Mention the word “boss,” and we immediately think this person has some special abilities or training. When bosses make bad decisions, we’re horrified. But we’re also amused and pleased at the same time because it demonstrates they’re human after all.
There is no concrete set of skills necessary to be a boss
Whatever your job, there is a curriculum, agenda, rules or protocols that prepare you for doing the job. But there is no predetermined path that prepares you to be a boss. It takes exceptional athletic ability to become a superstar athlete. Similarly, it takes special abilities, whether they be conceptual, creative, analytical or computational, to be an engineer, mathematician or architect. But there is no concrete set of skills necessary to be a boss.
You’re about to see your boss in a new light. If he’s in the “not nice” category, at least you’ll know why he acts the way he does. You don’t have to be empathetic; understanding is good enough.
While many large and midsize companies provide training seminars and lectures for supervisors and middle managers, the majority of companies offer no training for bosses. And most of the so-called training programs are half-hearted attempts to teach specific managerial skills, such as how to delegate authority, get feedback and work with difficult employees. The programs are usually superficial. The results are dismal.
Some large companies make a big deal of recruiting M.B.A.-type professional managers. However, the M.B.A. ranks are quite small, and 99 per cent of the bosses will never enroll in an M.B.A. program. What’s more, most bosses don’t even have a bachelor’s degree.
Consider the following givens about bosses, and maybe you won’t hate your boss so much. Or, you might hate him more, depending upon the intensity of your feelings.
Bosses have poor role models.

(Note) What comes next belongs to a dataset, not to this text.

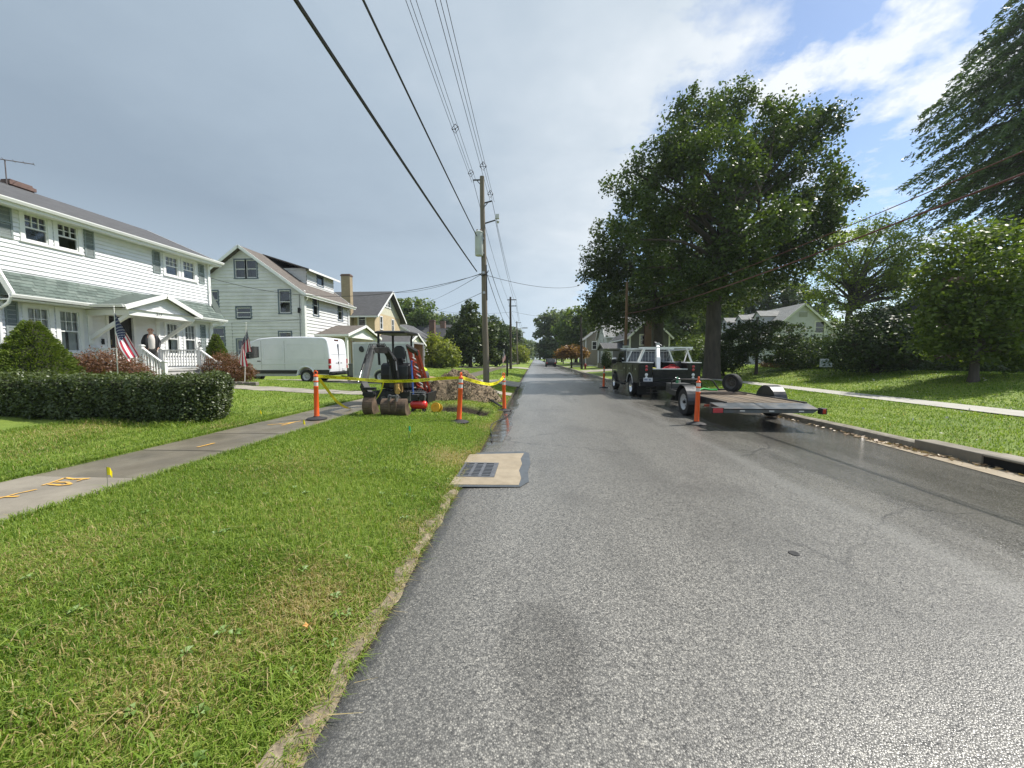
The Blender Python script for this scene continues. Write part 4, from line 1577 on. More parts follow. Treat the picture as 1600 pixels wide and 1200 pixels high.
def rail(p0, p1, h, n, drop=.09):
    p0, p1 = Vector(p0), Vector(p1)
    m_ = MB()
    m_.beam(p0 + Vector((0, 0, h)), p1 + Vector((0, 0, h)), .09, .055)
    m_.beam(p0 + Vector((0, 0, drop)), p1 + Vector((0, 0, drop)), .05, .06)
    ro_ = m_.build('railing', white, wh)
    for i in range(n):
        q = p0.lerp(p1, (i + .5) / n)
        MB().bb(q + Vector((-.02, -.02, drop)), q + Vector((.02, .02, h - .02))).build('baluster', white, ro_)


rail((-16.86, 16.6, 1.03), (-15.16, 16.6, 1.03), .84, 13)
rail((-16.86, 14.02, 1.03), (-15.16, 14.02, 1.03), .84, 13)
rail((-15.04, 14.02, 1.03), (-14.26, 14.02, .46), .84, 7)
rail((-15.04, 16.6, 1.03), (-14.26, 16.6, .46), .82, 7)
ln = thing('porch_lantern', 'small black lantern on the white corner post of the porch', 'lantern', (-15.1, 16.6, 1.99))
lm = MB()
lm.lathe([(.05, 0), (.05, .02), (.035, .03), (.035, .04)], (-15.1, 16.6, 1.99), 10)
lm.lathe([(.06, .19), (.02, .25), (.008, .28)], (-15.1, 16.6, 1.99), 10)
for k in range(4):
    lm.cyl((-15.1 + .045 * cos(k * pi / 2), 16.6 + .045 * sin(k * pi / 2), 2.02), (-15.1 + .05 * cos(k * pi / 2), 16.6 + .05 * sin(k * pi / 2), 2.18), .006, n=5)
lm.build('lantern_cage', MATS['black_metal'], ln)
MB().lathe([(.036, .04), (.043, .18)], (-15.1, 16.6, 1.99), 10).build('lantern_glass', mat('lantern_glass', (.45, .45, .42), .2, var=.1), ln)

# ------------------------------------------------------------------ pale grey-green gabled house with slate trim
gx0, gx1, gy0, gy1 = -26.0, -17.0, 27.77, 34.5
gw = [('S', gx, gx2, z0_, z1_, '1/1', .0) for gx, gx2, z0_, z1_ in ((3.85, 4.62, 7.45, 8.75), (4.72, 5.5, 7.45, 8.75), (7.15, 7.98, 4.85, 6.5), (3.82, 4.9, 4.55, 5.27), (1.9, 2.4, 5.2, 6.5), (7.05, 7.95, 2.1, 3.45), (1.8, 2.75, 2.5, 3.8), (3.75, 4.6, 1.4, 2.9))]
gw += [('E', 1.2, 1.85, 4.85, 6.35, '1/1', .0), ('E', 4.95, 5.65, 4.85, 6.35, '1/1', .0), ('E', 1.5, 2.3, 1.3, 2.8, '1/1', .0)]
gh, GF = box_house('gabled_house', 'pale grey green gabled house with slate blue windows behind the van', gx0, gx1, gy0, gy1, .45, 6.5, 'y', 9.72, grey_siding, roof_brown, lap=.25, proud=.045, trim=slate_trim, over=.5, wins=gw)
gutter(gh, (gx1 + .5, gy0 - .5, 6.2), (gx1 + .5, gy1 + .5, 6.2), down=[[(gx1 + .52, gy0 - .35, 6.12), (gx1 + .3, gy0 + .02, 5.9), (gx1 + .06, gy0 + .12, 5.75), (gx1 + .06, gy0 + .12, .6)], [(gx1 + .5, gy1, 6.12), (gx1 + .06, gy1 - .1, 5.8), (gx1 + .06, gy1 - .1, .6)]])
dr_ = MB()                                   # shed dormer on the street slope
dx1, dy0, dy1 = -18.2, 30.2, 34.35
for fc, L in ((Face((dx1, dy0), (dx1, dy1)), None), (Face((-21.2, dy0), (dx1, dy0)), 1), (Face((dx1, dy1), (-21.2, dy1)), 1)):
    if L is None:
        fc.siding(dr_, 7.2, lambda z: (0, fc.L), 8.62, .25, .04, [(1.5, 2.4, 7.62, 8.42)])
    else:
        fc.siding(dr_, 7.0, lambda z: (0, fc.L), 8.7, .25, .04)
dro = dr_.build('dormer', grey_siding, gh)
q = MB()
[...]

Bosses are not trained to be managers, and most had inadequate role models. How can anyone be a good boss if his role model was a high-strung megalomaniac who managed his department as if it were a military battalion?
Bosses misuse or abuse authority. It’s not hard to understand how bosses can abuse authority. One day, you’re just another worker taking orders and griping about the power chain; the next you’re a boss with people reporting to you. Not only must employees now take orders from you, but you’re also the one they must please. It doesn’t matter whether you’re in charge of one or 100 people – as soon as a person has to report to and answer to someone else, you have a boss-employee relationship. Any first-time boss will tell you that the first surge of power is a pretty heady feeling.

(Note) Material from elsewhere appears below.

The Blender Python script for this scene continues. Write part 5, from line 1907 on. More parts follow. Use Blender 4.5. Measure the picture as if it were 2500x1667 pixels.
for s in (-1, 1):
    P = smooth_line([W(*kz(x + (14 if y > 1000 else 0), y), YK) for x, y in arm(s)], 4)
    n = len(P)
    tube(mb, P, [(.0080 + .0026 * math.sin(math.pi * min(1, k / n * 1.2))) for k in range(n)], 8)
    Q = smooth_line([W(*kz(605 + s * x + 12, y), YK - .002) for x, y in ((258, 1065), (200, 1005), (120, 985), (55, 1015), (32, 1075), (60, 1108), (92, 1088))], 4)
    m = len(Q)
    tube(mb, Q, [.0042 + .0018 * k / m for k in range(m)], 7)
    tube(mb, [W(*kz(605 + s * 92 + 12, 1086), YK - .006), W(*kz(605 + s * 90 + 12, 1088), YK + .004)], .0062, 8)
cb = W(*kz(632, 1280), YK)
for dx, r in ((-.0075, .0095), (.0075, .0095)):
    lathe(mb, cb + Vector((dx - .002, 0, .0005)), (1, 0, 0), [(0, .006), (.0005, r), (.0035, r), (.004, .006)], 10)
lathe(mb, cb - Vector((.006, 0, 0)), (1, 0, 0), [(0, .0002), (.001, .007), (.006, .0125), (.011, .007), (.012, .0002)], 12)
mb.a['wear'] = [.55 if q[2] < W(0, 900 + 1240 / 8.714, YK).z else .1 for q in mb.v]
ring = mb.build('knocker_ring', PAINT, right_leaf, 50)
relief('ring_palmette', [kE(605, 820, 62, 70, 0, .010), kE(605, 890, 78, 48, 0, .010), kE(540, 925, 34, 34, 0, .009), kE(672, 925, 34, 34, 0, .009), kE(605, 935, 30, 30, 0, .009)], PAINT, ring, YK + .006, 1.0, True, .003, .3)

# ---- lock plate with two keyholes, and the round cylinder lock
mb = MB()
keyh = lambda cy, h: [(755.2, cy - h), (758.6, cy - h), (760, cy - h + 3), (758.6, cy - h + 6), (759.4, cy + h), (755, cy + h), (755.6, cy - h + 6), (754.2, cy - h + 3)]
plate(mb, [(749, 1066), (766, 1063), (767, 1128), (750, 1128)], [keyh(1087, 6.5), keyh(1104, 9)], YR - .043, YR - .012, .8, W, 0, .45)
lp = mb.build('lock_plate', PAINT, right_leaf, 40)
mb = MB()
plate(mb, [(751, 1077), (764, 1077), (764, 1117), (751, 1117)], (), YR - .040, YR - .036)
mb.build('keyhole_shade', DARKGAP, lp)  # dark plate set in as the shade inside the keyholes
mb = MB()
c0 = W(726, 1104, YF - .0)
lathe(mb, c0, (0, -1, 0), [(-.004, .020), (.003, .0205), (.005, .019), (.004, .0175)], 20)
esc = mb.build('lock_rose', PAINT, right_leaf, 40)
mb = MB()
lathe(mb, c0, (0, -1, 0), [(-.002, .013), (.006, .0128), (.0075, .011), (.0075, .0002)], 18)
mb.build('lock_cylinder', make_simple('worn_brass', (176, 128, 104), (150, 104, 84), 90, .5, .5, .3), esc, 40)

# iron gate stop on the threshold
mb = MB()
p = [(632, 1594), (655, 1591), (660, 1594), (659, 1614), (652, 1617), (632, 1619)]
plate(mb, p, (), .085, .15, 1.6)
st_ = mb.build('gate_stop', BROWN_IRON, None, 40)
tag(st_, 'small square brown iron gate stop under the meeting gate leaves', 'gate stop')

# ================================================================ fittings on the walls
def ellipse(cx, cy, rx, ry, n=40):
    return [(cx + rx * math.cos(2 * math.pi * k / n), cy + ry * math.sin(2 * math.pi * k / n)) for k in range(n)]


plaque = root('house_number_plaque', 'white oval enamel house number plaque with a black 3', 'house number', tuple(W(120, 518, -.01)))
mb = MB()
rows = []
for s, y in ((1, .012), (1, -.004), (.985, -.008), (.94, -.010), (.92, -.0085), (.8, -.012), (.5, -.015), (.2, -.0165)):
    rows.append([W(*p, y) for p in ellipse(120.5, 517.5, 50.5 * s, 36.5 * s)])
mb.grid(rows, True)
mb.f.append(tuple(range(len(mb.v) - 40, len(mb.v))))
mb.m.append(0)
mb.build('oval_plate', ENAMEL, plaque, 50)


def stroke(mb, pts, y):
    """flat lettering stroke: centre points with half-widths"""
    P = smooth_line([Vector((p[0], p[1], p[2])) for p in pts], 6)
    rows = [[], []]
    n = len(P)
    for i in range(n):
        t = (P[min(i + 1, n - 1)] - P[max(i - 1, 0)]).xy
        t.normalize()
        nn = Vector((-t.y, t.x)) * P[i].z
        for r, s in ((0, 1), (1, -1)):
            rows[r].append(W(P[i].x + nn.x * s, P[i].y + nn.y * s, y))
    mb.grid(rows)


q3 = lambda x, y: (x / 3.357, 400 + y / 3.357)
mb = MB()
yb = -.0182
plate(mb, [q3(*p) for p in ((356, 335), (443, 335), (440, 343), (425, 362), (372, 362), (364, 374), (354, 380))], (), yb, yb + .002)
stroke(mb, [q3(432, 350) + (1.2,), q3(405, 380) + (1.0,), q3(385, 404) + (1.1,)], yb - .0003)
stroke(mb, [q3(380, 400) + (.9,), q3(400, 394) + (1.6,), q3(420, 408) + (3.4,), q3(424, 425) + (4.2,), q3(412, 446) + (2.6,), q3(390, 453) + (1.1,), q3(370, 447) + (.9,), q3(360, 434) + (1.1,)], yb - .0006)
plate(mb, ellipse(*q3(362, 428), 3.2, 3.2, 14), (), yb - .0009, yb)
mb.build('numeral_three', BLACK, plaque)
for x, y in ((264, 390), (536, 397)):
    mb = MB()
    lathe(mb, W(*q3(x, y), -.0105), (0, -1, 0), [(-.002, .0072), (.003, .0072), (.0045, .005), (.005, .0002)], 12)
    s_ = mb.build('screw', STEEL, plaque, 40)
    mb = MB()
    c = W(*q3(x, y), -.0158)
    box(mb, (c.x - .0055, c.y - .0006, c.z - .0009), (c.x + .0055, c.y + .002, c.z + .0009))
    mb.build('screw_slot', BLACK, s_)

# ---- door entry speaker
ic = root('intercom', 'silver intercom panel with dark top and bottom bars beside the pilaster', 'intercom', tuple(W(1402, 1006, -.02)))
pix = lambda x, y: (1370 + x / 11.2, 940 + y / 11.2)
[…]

It’s easy to let power go to your head. Many bosses use it as a weapon to compensate for their inadequacies, frustrations and failures; others use it to cast a spell of fear and anxiety in the ranks. It happens in all companies, but especially in small ones. This is where you find the prototypical big fish in little ponds who couldn’t cut it in larger organizations with complex and strict reporting relationships. In small companies, however, these petty bureaucrats, many of whom have been victimized by tyrannical bosses, can be king of the mountain, wreaking fear, panic and emotional suffering on everyone in their charge. They get off knowing that they’re dreaded and that their employees’ jobs depend on pleasing them.

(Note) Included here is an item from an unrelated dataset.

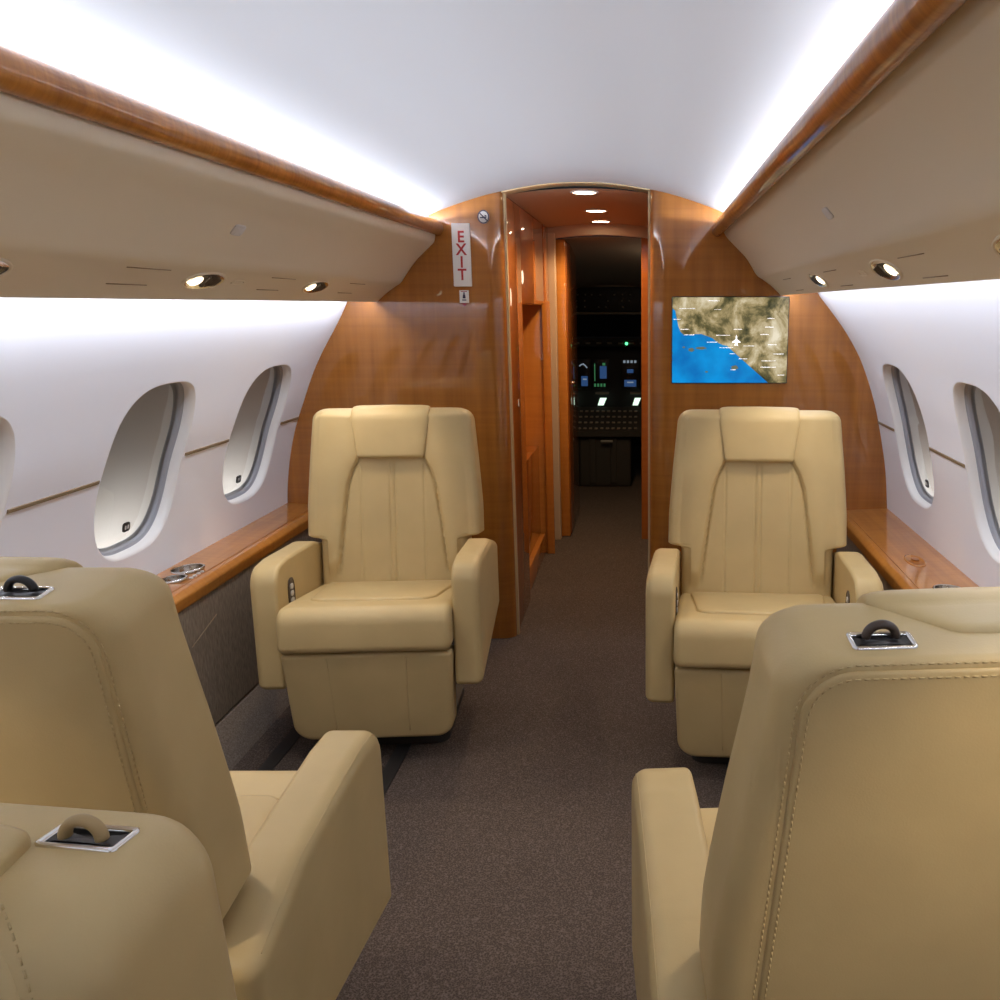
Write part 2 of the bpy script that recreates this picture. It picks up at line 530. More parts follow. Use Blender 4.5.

Bosses often operate with complete autonomy, especially in trendy technology companies. If you have worked any length of time in a company, it’s easy to understand how bosses get away with tyrannical behaviour. If you think there are checks and balances on most of them, you’re wrong. The majority of bosses in small companies have almost complete autonomy. They’re like feudal lords, free to run their fiefdoms as they please. They can be enlightened despots, vicious dictators or democratic leaders considerate of their troops. It’s the luck of the draw.
Most bosses don’t know about or care about progressive management techniques. Yet consider this sobering thought: The majority of untrained bad bosses would probably change if they were able to see themselves through their employees’ eyes.